A recorrida apresentou as suas contra-alegações, pugnando pela improcedência do recurso.
Cumpre decidir.
***
II) FUNDAMENTOS DE FACTO E DE DIREITO
A sentença deu por assente a seguinte factualidade:
Está inscrita na Conservatória do Registo Predial de Macau a favor da A. a aquisição do direito resultante da concessão por arrendamento incluindo a propriedade de construção da fracção autónoma designada por “AH1” sita no 1º andar, para comércio, do prédio denominado Centro Comercial “......”, sito em Macau, com os n.ºs ... a ..., da Rua do Dr. ......, n.º ... a ..., da Avenida do ......, n.º ... a ..., da Avenida ......, descrito na Conservatória do Registo Predial de Macau sob o n.º 1XXXX, a folhas 132 do Livro B41 tudo conforme documento de fls. 12 a 57 o qual aqui se dá por integralmente reproduzido para todos os efeitos legais (alínea A) dos factos assentes).

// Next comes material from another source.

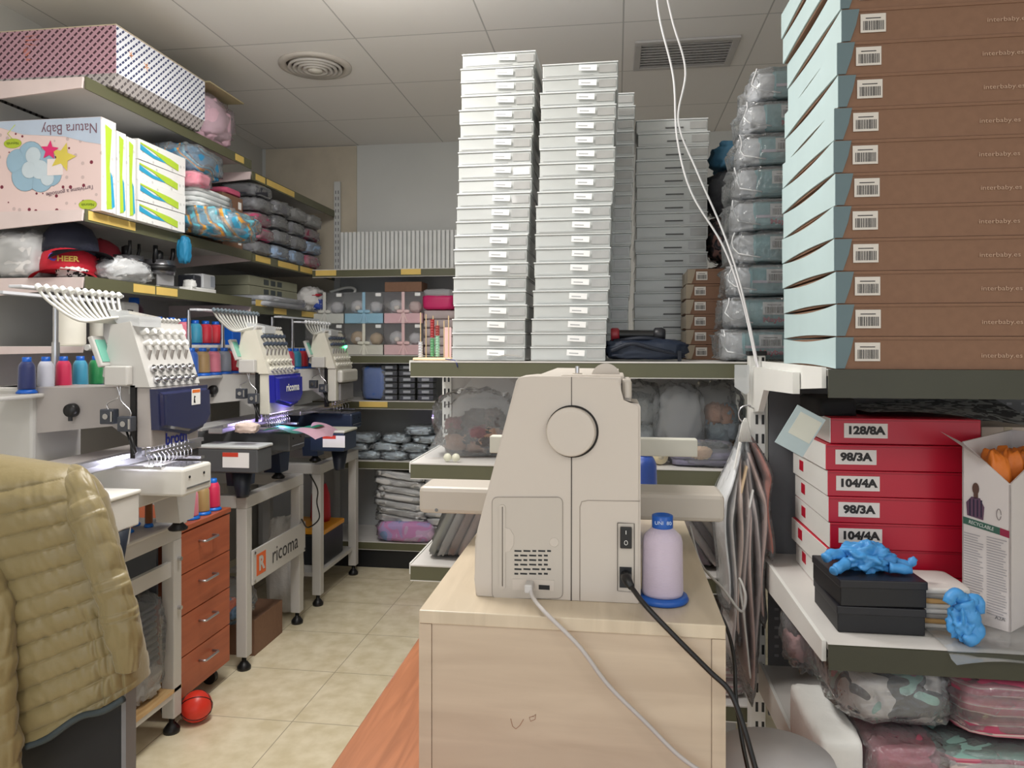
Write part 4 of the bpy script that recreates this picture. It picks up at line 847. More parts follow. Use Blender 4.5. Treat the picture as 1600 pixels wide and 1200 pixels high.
def thread_tree(o, ny, y0, y1, x, zt, zc, npole=2):
    """telescopic poles with a guide bar and its tubes fanning to the head"""
    for y in (y0+.1*(y1-y0), y0+.62*(y1-y0))[:npole]:
        p = MB().cyl((x, y, zc), (x, y, zt), .009).cyl((x, y, zc), (x, y, zc+(zt-zc)*.45), .013).build('pole', CHROME, o)
        MB().cyl((x, y, zc+(zt-zc)*.45), (x, y, zc+(zt-zc)*.45+.02), .016).build('collar', LG2, p)
def machine(kind, label, y, x, zb, cover, brand, knobs, n=6):
    """root sits on the stand top; local +x faces the aisle, local z = 0 at stand top"""
    o = thing('embroidery_machine', label, 'embroidery machine', (x, y, zb)); W = .125
    def Z(v): return v-zb
    body = LG
    # base feet pods, lower body, column
    for yy in (-.16, .16):
        MB().lathe([(.028, 0), (.03, .006), (.016, .02), (.014, .03)], c=(-.05, yy, 0), n=20).build('foot', BLACK, o)
        m = MB(); m.prism([(yy-.038, .03), (yy+.038, .03), (yy+.055, .12), (yy-.055, .12)], 'x', -.10, -.02); m.build('leg_pod', body if kind == 1 else DNAVY, o)
    m = MB(); m.bb((-.48, -.19, .12), (-.02, .19, .165), bev=.006); m.build('base_body', body if kind == 1 else DG, o)
    m = MB(); m.bb((-.50, -.10, .165), (-.34, .10, Z(1.18)), bev=.01); m.build('column', body, o)
    m = MB(); m.prism([(-.50, Z(1.03)), (-.10, Z(1.07)), (-.02, Z(1.02)), (.0, Z(1.02)), (.0, Z(1.18)), (-.50, Z(1.18))], 'y', -.085, .085); m.build('upper_arm', LG2 if kind == 1 else body, o)
    k = MB(); k.lathe([(.018, -.02), (.02, -.012), (.02, 0), (.008, .0)][::-1], c=(-.22, -.087, Z(1.115)), axis='y'); k.cyl((-.22, -.10, Z(1.115)), (-.22, -.10, Z(1.085)), .006); k.build('side_knob', BLACK, o)
    m = MB(); m.bb((-.36, -.075, .155), (.115, .075, .235), bev=.008); la = m.build('lower_arm', mat(222, 220, 212, .4) if kind == 1 else DG if kind == 2 else DNAVY, o)
    m = MB(); m.bb((.1155, -.06, .175), (.117, .06, .18)); m.bb((.02, -.05, .2352), (.10, .05, .2375)); m.build('needle_plate', CHROME, la)
    for yy in (-.045, .03): MB().cyl((.114, yy, .208), (.117, yy, .208), .004, n=10).build('screw', BLACK, la)
    # needle case
    h = thing_part('needle_case', o); W2 = W
    zt_, zm, zbt = Z(1.37), Z(1.185), Z(.985)
    m = MB(); m.prism([(-.03, zm), (.045, zm), (-.015, zt_), (-.075, zt_-.01), (-.10, zm+.03)], 'y', -W2, W2); cs = m.build('tension_block', LG if kind == 1 else mat(214, 210, 196, .42), h)
    m = MB(); m.bb((.0, -W2*.95, zbt+.03), (.045, W2*.95, zm), bev=.004); cb = m.build('case_body', LG2 if kind == 1 else mat(206, 203, 190, .4), h)
    # tension knobs on the sloping face: from (zm,x=.045) to (zt_,x=-.015)
    dxx, dzz = -.06, zt_-zm; L = math.hypot(dxx, dzz); nx, nz = dzz/L, -dxx/L
    for r_i, (fr, knob, rr, dd) in enumerate(((.10, 0, .0115, .016), (.27, 0, .0115, .016), (.48, 1, .0075, .014), (.66, 2, .0085, .02), (.83, 2, .0085, .02))):
        for j in range(n):
            yy = -W2*.72+j*(W2*1.44/(n-1)); px, pz = .045+dxx*fr, zm+dzz*fr
            b = MB(); kk = knobs[knob]
            if knob == 0:
                b.cyl((px, yy, pz), (px+nx*dd*.5, yy, pz+nz*dd*.5), rr, n=14); b.cyl((px+nx*dd*.5, yy, pz+nz*dd*.5), (px+nx*dd*1.2, yy, pz+nz*dd*1.2), rr*.45, n=10)
            elif knob == 1:
                b.cyl((px, yy, pz-.014), (px+nx*.008, yy, pz+.016), rr*.6, n=10)
            else:
                b.cyl((px, yy, pz), (px+nx*dd, yy, pz+nz*dd), rr*.8, rr, n=14)
            b.build('tension_knob', kk, cs)
    m = MB()
    for j in range(n*2): yy = -W2*.86+j*(W2*1.72/(n*2-1)); m.cyl((-.03, yy, zt_-.002), (-.012, yy, zt_+.012), .0055, n=8)
    m.build('guide_row', LG, cs)
    # cover
    if cover:
        m = MB()
        m.prism([(-W2*1.02, zm-.005), (W2*1.02, zm-.005), (W2*1.06, zm-.10), (W2*.8, zm-.135), (W2*.2, zm-.148), (-W2*.95, zm-.12)], 'x', .046, .085)
        bmesh.ops.bevel(m.bm, geom=[e for e in m.bm.edges if all(v.co.x > .08 for v in e.verts)], offset=.015, segments=3, affect='EDGES')
        cv = m.build('needle_cover', cover, h)
        if kind == 1:
            q = MB(); q.bb((.0851, .015, zm-.06), (.0862, .06, zm-.013)); q.mi = 1; q.bb((.0862, .017, zm-.024), (.0866, .058, zm-.015)); q.mi = 2; q.prism([(.024, zm-.053), (.034, zm-.055), (.03, zm-.04), (.036, zm-.035), (.026, zm-.033)], 'x', .0862, .0866)
            q.build('warning_label', [PAPER, mat(232, 120, 50, .5), INK], cv)
            text(brand, .048, mat(30, 44, 150, .4), h, (.0465, .0, zm-.156), '+x', bold=.0012)
        else: text(brand, .046, WHITE, cv, (.0865, .015, zm-.062), '+x', bold=.0012)
    else:
        m = MB(); m.bb((.046, -W2*.9, zm-.075), (.078, W2*1.0, zm-.008), bev=.012); m.build('needle_cover', mat(198, 196, 186, .35), h)
        m = MB(); m.bb((.046, -W2*.7, zm-.17), (.060, W2*.8, zm-.08), bev=.004); m.build('lower_cover', mat(128, 126, 124, .3), h)
    # needle bars / presser feet comb
    for j in range(n*2 if kind != 3 else n):
        nn = n*2 if kind != 3 else n; yy = -W2*.85+j*(W2*1.7/(nn-1))
        b = MB(); b.cyl((.02, yy, zbt+.035), (.02, yy, zbt+.005), .0025, n=8); b.tube([(.02, yy, zbt+.005), (.030, yy, zbt-.005), (.03, yy, zbt-.02), (.02, yy, zbt-.026)], .0016, n=6); b.build('needle_bar', CHROME, h)
    m = MB(); m.box((.035, 0, zbt+.015), (.012, W2*1.8, .006)); m.build('presser_bar', ALU, h)
    # side mechanism on the near face
    m = MB(); m.bb((-.075, -W2-.028, Z(1.19)), (-.005, -W2-.001, Z(1.245)), bev=.004); m.build('motor_box', LG, o)
    m = MB(); m.bb((-.015, -W2+.0, Z(.985)), (.0, -W2+.03, Z(1.19))); m.build('mechanism_plate', BLACK, o)
    for q, (xx, zz) in enumerate(((-.065, 1.105), (-.012, 1.085))):
        m = MB(); m.bb((xx-.022, -W2-.030, Z(zz-.022)), (xx+.020, -W2-.004, Z(zz+.020)), bev=.003); mo = m.build('actuator', DG2, o)
        m = MB(); m.cyl((xx-.002, -W2-.034, Z(zz)), (xx-.002, -W2-.030, Z(zz)), .008, n=14); m.bb((xx+.014, -W2-.034, Z(zz-.014)), (xx+.019, -W2-.030, Z(zz+.014))); m.build('actuator_pin', CHROME, mo)
    m = MB(); m.tube(spline([(-.04, -W2-.02, Z(1.19)), (-.035, -W2-.02, Z(1.16)), (-.07, -W2-.02, Z(1.14)), (-.065, -W2-.02, Z(1.12))]), .002, n=6); m.tube(spline([(-.03, -W2-.02, Z(1.19)), (-.028, -W2-.02, Z(1.15)), (.0, -W2-.02, Z(1.12)), (0, -W2-.02, Z(1.10))]), .002, n=6); m.build('wires', CHROME, o)
    m = MB(); m.tube([(-.012, -W2-.02, Z(1.065)), (.004, -W2-.02, Z(1.02)), (.012, -W2-.02, Z(1.0)), (.018, -W2-.02, Z(1.005)), (.0, -W2-.02, Z(1.055))], .003, n=6); m.build('thread_hook', BLACK, o)
    # frame carriage rails along y
    m = MB(); m.box((-.10, .0, Z(.965)), (.06, .66 if kind == 1 else .58, .022), bev=.004); m.box((-.06, 0, Z(.985)), (.018, .62 if kind == 1 else .56, .012)); rl = m.build('carriage_rail', ALU, o)
    m = MB(); m.box((-.20, .0, Z(.97)), (.10, .70 if kind == 1 else .60, .014), bev=.003); m.build('carriage_cover', LG2 if kind == 1 else mat(170, 170, 168, .4), rl)
    
    for yy in (-.10, .10): MB().box((-.02, yy, Z(.957)), (.18, .02, .008)).build('frame_arm', CHROME, rl)
    # control panel
    m = MB(); m.box((-.095, -W2-.012, Z(1.285)), (.014, .06, .09), rot=(0, -.35, .1), bev=.003); cp = m.build('control_panel', LG, o)
    m = MB(); m.box((-.0875, -W2-.0115, Z(1.2875)), (.002, .045, .065), rot=(0, -.35, .1)); m.build('screen', mat(120, 190, 170, .2), cp)
    return o, h
def thing_part(name, parent):
    q = MB(); q.bb((-.03, -.11, .45), (-.005, .11, .47)); return q.build(name, LG, parent)
KW = (CHROME, mat(150, 145, 140, .4), WHITE); KD = (mat(214, 212, 200, .4), CHROME, mat(66, 76, 92, .4))
M1, h1 = machine(1, 'large embroidery machine with dark blue needle cover and white knobs, nearest of the three', 2.03, -1.335, ZT+.0145, COVB, 'broth', KW)
M2, h2 = machine(2, 'embroidery machine with bright royal blue needle cover, middle of the three', 3.02, -1.47, ZT+.001, COVR, 'ricoma', KD)
M3, h3 = machine(3, 'embroidery machine with grey needle cover and green light, farthest of the three', 3.78, -1.48, ZT+.011, None, '', KD)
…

Por escrito particular, assinado em 28 de Fevereiro de 2006, a Autora deu de arrendamento à Ré, que por sua vez aceitou esse arrendamento, a fracção autónoma designada por “AH1” melhor identificada na alínea anterior tudo conforme consta do documento de fls. 58/59 traduzido a fls. 141/148 e que aqui se dá por integralmente reproduzido para todos os efeitos legais (alínea B) dos factos assentes).
O contrato referido na alínea que antecede foi celebrado pelo prazo de dois anos, com início em 16 de Março de 2006 e termo em 15 de Março de 2008 destinando-se ao exercício do comércio por parte da Ré mediante o pagamento da renda mensal, estipulada na cláusula Sexta do Contrato foi de HKD$11.800,00 (onze mil e oitocentos dólares de Hong Kong), equivalentes a MOP$12.178,00 (doze mil, cento e setenta e oito patacas) (alínea C) dos factos assentes).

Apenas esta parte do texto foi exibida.